Thanks for your advice


  • ratio
    ratio Member Posts: 3,626
    Missing a weatherproof booboo plug in the KO beside the power entrance. The EMT coupling that I can see doesn't seem to be WP (they're supposed to be colored), but it is compression & that was good enough for many decades. The linehide is about typical for that kind of work—it's a trade-off between getting things spaced out & drilling lots of holes in your building.

    I give it a score of 'average'. It could've been a lot worse; & all in all I'd expect the cost to double to make it pretty.

    mikeapolis Solid_Fuel_Man
  • bipbap
    bipbap Member Posts: 191
    edited December 2020
    Yeah definitely not concerned about pretty, just function.

    And is it ok to have so much refrigerant line not protected in linehide from the rain/sun/snow etc?
  • Ironman
    Ironman Member Posts: 7,376
    Line set covers are optional, not required.
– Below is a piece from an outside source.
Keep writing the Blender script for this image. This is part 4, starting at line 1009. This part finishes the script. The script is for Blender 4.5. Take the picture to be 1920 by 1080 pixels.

    The things that should concern you are:
    1. Was the system properly sized by doing a load calc?
    2. Was the system properly installed from a technical standpoint, meaning refrigerant line connections were properly done and leak tested; system was purged and evacuated to 500 microns; the proper amount of additional refrigerant was calculated and weighed in, etc.
    Bob Boan
    You can choose to do what you want, but you cannot choose the consequences.
    EBEBRATT-Ed Member Posts: 15,526
    Maybe its ok can't tell from the pictures but is the airflow through the condensers partially blocked by the paripit wall??

    Also in some locations the is a minimum distance equipment has to be from the edge of a roof.

    Can't have service technicians falling over the edge LOL
  • AMservices
    AMservices Member Posts: 610
    The units are hanging on wall brackets, not sitting on the roof. 
    The black insulation on the piping is UV rated to be exposed outside. 
    The liquid tight covering on the wiring has a metallic liner and doesn't look pretty but is perfectly acceptable in this application. And the elbow into the unit is a weather proof connector made for this type of conduit. 
    The difficulty and the added cost of having the piping covered all the way around the roof edge out weights the benefits to do so. 

    Function before Form. As long as the installer charged the refrigerant lines properly the installation looks good. 

    I think your contractor should stick to hammering nails.
    G.C. probably upset you didn't use his HVAC contractor because he couldn't add to there price.

  • PC7060
    PC7060 Member Posts: 1,160
    G.C. probably upset you didn't use his HVAC contractor because he couldn't add to there price.

    Lol. Exactly what I thought. 
  • pecmsg
    pecmsg Member Posts: 4,850
    Thankyou Mr Sparky
    Now I have to hang my A$$ over the roof to get to the outlet!

    Mitsubishi wouldn't approve of the line sets blocking air flow!
  • ratio
    ratio Member Posts: 3,626
    The coupling I was referring to is in the feed to the recept. (under the linehide), & possibly the transition connector from EMT to Sealtite; but again those kinds were perfectly fine for that application for many years & it's still possible that it's a gasketed style that I'm unfamiliar with.
  • Solid_Fuel_Man
    Solid_Fuel_Man Member Posts: 2,646
    @pecmsg. At least there is a service receptial..... I know I get real tired of running my extension cord(s) all over to run the recovery machine and vacuum pump. 

    But we ALL know how long that GFCI will actually last up there on the roof with the nice pretty plastic in-use cover on it. 

    Metal is the only thing which the sun and heat wont degrade with a few years. 
    Serving Northern Maine HVAC & Controls. I burn wood, it smells good!